>>
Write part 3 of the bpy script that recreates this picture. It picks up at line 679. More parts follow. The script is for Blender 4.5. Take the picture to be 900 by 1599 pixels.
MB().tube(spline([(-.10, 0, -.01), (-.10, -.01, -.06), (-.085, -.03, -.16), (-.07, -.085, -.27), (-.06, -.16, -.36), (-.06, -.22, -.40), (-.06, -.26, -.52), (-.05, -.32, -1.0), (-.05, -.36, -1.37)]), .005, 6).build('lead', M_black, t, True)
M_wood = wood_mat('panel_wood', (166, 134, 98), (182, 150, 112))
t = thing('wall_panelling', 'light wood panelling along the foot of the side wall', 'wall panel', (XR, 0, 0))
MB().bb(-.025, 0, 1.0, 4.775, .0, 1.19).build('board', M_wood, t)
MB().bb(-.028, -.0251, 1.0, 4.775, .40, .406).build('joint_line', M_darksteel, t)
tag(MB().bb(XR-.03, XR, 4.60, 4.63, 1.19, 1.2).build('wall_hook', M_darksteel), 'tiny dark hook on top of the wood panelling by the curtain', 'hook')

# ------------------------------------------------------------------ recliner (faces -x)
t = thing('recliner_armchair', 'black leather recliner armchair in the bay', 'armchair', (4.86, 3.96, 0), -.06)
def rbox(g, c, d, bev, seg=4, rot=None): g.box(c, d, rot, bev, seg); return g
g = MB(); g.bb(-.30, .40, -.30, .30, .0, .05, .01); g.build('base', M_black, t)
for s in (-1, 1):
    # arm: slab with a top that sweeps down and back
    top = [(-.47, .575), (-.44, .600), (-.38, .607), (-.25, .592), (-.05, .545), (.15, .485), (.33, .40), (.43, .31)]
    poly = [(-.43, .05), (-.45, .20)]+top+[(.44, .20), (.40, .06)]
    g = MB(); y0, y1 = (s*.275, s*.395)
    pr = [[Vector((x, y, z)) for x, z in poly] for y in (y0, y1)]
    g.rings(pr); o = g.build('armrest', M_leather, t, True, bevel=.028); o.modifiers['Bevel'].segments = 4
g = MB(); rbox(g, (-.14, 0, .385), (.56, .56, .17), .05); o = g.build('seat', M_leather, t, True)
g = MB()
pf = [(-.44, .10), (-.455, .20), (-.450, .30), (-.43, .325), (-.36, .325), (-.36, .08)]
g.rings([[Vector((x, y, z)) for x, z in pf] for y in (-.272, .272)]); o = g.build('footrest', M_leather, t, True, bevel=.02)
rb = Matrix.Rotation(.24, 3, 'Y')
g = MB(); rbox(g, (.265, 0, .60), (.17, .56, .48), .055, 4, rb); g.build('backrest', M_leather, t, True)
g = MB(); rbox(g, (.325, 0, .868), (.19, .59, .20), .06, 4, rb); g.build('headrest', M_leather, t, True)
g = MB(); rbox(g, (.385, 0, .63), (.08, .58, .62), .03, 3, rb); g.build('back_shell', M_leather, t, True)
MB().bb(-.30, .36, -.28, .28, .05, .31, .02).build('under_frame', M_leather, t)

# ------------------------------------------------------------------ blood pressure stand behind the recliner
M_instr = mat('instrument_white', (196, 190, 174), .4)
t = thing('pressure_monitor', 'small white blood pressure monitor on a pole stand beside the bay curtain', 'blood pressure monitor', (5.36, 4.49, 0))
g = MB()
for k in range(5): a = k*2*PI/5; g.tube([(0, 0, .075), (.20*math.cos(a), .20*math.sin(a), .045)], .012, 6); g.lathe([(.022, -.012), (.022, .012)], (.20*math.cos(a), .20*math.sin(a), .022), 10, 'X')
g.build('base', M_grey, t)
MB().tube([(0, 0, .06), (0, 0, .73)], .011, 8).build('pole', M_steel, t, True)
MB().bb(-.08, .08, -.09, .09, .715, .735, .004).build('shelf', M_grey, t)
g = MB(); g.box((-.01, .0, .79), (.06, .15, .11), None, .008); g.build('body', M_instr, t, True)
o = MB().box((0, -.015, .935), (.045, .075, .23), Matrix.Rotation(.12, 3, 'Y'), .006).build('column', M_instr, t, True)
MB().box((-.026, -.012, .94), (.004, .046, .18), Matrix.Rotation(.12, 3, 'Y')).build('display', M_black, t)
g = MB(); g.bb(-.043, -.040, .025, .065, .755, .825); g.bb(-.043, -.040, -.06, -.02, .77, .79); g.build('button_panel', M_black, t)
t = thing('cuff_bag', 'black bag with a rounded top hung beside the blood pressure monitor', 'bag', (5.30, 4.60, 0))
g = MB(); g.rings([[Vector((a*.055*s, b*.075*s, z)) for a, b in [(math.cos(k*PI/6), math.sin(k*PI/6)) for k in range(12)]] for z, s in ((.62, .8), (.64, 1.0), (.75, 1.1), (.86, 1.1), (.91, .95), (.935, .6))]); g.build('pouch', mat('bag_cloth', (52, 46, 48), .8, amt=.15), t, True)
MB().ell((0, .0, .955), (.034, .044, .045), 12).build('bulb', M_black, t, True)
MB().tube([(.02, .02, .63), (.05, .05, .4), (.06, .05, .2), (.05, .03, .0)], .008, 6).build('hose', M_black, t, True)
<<
● **Do this**: Give back each line above precisely as it stands.

● **Solution to this task**:
Write part 3 of the bpy script that recreates this picture. It picks up at line 679. More parts follow. The script is for Blender 4.5. Take the picture to be 900 by 1599 pixels.
MB().tube(spline([(-.10, 0, -.01), (-.10, -.01, -.06), (-.085, -.03, -.16), (-.07, -.085, -.27), (-.06, -.16, -.36), (-.06, -.22, -.40), (-.06, -.26, -.52), (-.05, -.32, -1.0), (-.05, -.36, -1.37)]), .005, 6).build('lead', M_black, t, True)
M_wood = wood_mat('panel_wood', (166, 134, 98), (182, 150, 112))
t = thing('wall_panelling', 'light wood panelling along the foot of the side wall', 'wall panel', (XR, 0, 0))
MB().bb(-.025, 0, 1.0, 4.775, .0, 1.19).build('board', M_wood, t)
MB().bb(-.028, -.0251, 1.0, 4.775, .40, .406).build('joint_line', M_darksteel, t)
tag(MB().bb(XR-.03, XR, 4.60, 4.63, 1.19, 1.2).build('wall_hook', M_darksteel), 'tiny dark hook on top of the wood panelling by the curtain', 'hook')

# ------------------------------------------------------------------ recliner (faces -x)
t = thing('recliner_armchair', 'black leather recliner armchair in the bay', 'armchair', (4.86, 3.96, 0), -.06)
def rbox(g, c, d, bev, seg=4, rot=None): g.box(c, d, rot, bev, seg); return g
g = MB(); g.bb(-.30, .40, -.30, .30, .0, .05, .01); g.build('base', M_black, t)
for s in (-1, 1):
    # arm: slab with a top that sweeps down and back
    top = [(-.47, .575), (-.44, .600), (-.38, .607), (-.25, .592), (-.05, .545), (.15, .485), (.33, .40), (.43, .31)]
    poly = [(-.43, .05), (-.45, .20)]+top+[(.44, .20), (.40, .06)]
    g = MB(); y0, y1 = (s*.275, s*.395)
    pr = [[Vector((x, y, z)) for x, z in poly] for y in (y0, y1)]
    g.rings(pr); o = g.build('armrest', M_leather, t, True, bevel=.028); o.modifiers['Bevel'].segments = 4
g = MB(); rbox(g, (-.14, 0, .385), (.56, .56, .17), .05); o = g.build('seat', M_leather, t, True)
g = MB()
pf = [(-.44, .10), (-.455, .20), (-.450, .30), (-.43, .325), (-.36, .325), (-.36, .08)]
g.rings([[Vector((x, y, z)) for x, z in pf] for y in (-.272, .272)]); o = g.build('footrest', M_leather, t, True, bevel=.02)
rb = Matrix.Rotation(.24, 3, 'Y')
g = MB(); rbox(g, (.265, 0, .60), (.17, .56, .48), .055, 4, rb); g.build('backrest', M_leather, t, True)
g = MB(); rbox(g, (.325, 0, .868), (.19, .59, .20), .06, 4, rb); g.build('headrest', M_leather, t, True)
g = MB(); rbox(g, (.385, 0, .63), (.08, .58, .62), .03, 3, rb); g.build('back_shell', M_leather, t, True)
MB().bb(-.30, .36, -.28, .28, .05, .31, .02).build('under_frame', M_leather, t)

# ------------------------------------------------------------------ blood pressure stand behind the recliner
M_instr = mat('instrument_white', (196, 190, 174), .4)
t = thing('pressure_monitor', 'small white blood pressure monitor on a pole stand beside the bay curtain', 'blood pressure monitor', (5.36, 4.49, 0))
g = MB()
for k in range(5): a = k*2*PI/5; g.tube([(0, 0, .075), (.20*math.cos(a), .20*math.sin(a), .045)], .012, 6); g.lathe([(.022, -.012), (.022, .012)], (.20*math.cos(a), .20*math.sin(a), .022), 10, 'X')
g.build('base', M_grey, t)
MB().tube([(0, 0, .06), (0, 0, .73)], .011, 8).build('pole', M_steel, t, True)
MB().bb(-.08, .08, -.09, .09, .715, .735, .004).build('shelf', M_grey, t)
g = MB(); g.box((-.01, .0, .79), (.06, .15, .11), None, .008); g.build('body', M_instr, t, True)
o = MB().box((0, -.015, .935), (.045, .075, .23), Matrix.Rotation(.12, 3, 'Y'), .006).build('column', M_instr, t, True)
MB().box((-.026, -.012, .94), (.004, .046, .18), Matrix.Rotation(.12, 3, 'Y')).build('display', M_black, t)
g = MB(); g.bb(-.043, -.040, .025, .065, .755, .825); g.bb(-.043, -.040, -.06, -.02, .77, .79); g.build('button_panel', M_black, t)
t = thing('cuff_bag', 'black bag with a rounded top hung beside the blood pressure monitor', 'bag', (5.30, 4.60, 0))
g = MB(); g.rings([[Vector((a*.055*s, b*.075*s, z)) for a, b in [(math.cos(k*PI/6), math.sin(k*PI/6)) for k in range(12)]] for z, s in ((.62, .8), (.64, 1.0), (.75, 1.1), (.86, 1.1), (.91, .95), (.935, .6))]); g.build('pouch', mat('bag_cloth', (52, 46, 48), .8, amt=.15), t, True)
MB().ell((0, .0, .955), (.034, .044, .045), 12).build('bulb', M_black, t, True)
MB().tube([(.02, .02, .63), (.05, .05, .4), (.06, .05, .2), (.05, .03, .0)], .008, 6).build('hose', M_black, t, True)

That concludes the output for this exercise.